- _Task goal_
Everything from the first line to the line containing "from mathutils import Vector, Matrix, Euler" is to be repeated exactly; nothing past it.

- _Given material_
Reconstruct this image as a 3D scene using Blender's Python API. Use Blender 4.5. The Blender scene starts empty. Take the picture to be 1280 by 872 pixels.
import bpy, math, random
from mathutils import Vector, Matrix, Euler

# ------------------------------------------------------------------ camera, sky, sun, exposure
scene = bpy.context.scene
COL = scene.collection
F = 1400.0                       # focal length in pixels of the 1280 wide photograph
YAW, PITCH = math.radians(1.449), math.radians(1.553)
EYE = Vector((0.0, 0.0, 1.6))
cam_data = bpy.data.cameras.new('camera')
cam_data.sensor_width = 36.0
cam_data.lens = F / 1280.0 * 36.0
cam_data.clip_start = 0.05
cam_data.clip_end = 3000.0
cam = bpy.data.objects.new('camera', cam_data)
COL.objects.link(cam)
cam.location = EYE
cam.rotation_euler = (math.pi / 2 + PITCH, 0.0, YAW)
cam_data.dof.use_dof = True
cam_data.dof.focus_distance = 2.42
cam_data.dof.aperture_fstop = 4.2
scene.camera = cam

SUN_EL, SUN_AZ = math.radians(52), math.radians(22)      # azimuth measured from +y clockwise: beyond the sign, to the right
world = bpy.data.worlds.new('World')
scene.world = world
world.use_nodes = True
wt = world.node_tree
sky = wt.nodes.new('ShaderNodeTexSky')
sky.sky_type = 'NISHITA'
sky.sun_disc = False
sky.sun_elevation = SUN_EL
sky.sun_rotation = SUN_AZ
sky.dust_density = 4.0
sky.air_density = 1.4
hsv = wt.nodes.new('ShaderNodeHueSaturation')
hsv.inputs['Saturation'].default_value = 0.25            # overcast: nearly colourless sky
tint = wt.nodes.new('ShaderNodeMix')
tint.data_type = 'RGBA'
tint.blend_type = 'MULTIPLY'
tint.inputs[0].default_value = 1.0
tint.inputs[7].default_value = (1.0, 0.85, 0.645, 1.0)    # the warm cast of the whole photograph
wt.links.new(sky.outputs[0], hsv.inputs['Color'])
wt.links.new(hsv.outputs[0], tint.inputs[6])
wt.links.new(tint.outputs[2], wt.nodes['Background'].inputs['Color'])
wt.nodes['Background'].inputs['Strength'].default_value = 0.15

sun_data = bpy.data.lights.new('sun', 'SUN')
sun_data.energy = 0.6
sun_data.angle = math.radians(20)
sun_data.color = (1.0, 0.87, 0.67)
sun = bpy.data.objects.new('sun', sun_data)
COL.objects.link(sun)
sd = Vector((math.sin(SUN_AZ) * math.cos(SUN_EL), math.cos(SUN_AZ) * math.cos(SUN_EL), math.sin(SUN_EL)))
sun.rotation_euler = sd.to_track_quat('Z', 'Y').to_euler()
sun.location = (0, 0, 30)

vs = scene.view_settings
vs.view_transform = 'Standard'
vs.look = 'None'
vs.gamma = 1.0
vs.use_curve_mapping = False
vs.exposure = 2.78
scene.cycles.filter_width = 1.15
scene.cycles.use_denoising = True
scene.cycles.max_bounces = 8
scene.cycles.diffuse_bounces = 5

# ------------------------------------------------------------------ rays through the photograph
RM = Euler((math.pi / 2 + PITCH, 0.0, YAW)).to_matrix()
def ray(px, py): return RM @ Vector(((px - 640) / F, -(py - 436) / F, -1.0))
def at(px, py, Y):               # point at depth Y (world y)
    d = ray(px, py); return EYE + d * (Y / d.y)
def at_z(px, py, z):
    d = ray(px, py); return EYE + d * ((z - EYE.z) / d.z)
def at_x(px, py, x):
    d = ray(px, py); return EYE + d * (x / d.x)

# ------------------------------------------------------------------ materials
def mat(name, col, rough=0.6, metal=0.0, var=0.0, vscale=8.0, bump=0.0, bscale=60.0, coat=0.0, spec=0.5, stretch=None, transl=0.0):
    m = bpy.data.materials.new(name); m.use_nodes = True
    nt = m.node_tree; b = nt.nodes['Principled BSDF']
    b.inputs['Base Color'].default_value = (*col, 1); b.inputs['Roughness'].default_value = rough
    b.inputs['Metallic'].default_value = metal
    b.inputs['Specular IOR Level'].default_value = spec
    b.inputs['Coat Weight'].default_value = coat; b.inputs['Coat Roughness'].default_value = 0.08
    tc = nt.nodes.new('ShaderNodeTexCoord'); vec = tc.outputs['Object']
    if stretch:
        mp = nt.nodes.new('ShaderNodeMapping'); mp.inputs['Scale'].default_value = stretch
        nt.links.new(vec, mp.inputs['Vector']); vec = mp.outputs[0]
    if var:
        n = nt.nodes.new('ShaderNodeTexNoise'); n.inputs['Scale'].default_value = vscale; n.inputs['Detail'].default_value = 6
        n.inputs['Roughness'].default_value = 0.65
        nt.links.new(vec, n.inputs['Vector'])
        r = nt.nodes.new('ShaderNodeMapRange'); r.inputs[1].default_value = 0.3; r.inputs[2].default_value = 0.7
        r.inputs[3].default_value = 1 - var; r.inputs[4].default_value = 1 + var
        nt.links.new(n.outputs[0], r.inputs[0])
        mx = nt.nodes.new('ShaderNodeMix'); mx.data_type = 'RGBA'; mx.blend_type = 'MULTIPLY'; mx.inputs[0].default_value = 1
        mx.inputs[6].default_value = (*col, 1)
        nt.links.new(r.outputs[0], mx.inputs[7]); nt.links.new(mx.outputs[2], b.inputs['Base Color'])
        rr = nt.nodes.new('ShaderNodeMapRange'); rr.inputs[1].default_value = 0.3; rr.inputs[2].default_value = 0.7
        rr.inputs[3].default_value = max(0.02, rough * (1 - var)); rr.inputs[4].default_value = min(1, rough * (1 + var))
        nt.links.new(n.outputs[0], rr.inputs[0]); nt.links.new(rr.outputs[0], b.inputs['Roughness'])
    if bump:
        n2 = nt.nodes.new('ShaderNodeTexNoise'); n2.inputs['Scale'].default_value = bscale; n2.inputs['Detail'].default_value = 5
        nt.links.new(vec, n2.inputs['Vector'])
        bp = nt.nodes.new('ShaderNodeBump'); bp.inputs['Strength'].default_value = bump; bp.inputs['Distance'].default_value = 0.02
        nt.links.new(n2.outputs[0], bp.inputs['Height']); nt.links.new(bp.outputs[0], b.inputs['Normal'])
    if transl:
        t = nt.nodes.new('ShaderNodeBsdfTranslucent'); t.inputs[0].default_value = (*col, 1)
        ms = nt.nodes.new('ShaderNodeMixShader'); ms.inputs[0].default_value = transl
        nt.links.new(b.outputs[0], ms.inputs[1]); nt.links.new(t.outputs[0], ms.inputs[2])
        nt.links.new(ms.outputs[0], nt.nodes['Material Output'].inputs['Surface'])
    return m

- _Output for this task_
Reconstruct this image as a 3D scene using Blender's Python API. Use Blender 4.5. The Blender scene starts empty. Take the picture to be 1280 by 872 pixels.
import bpy, math, random
from mathutils import Vector, Matrix, Euler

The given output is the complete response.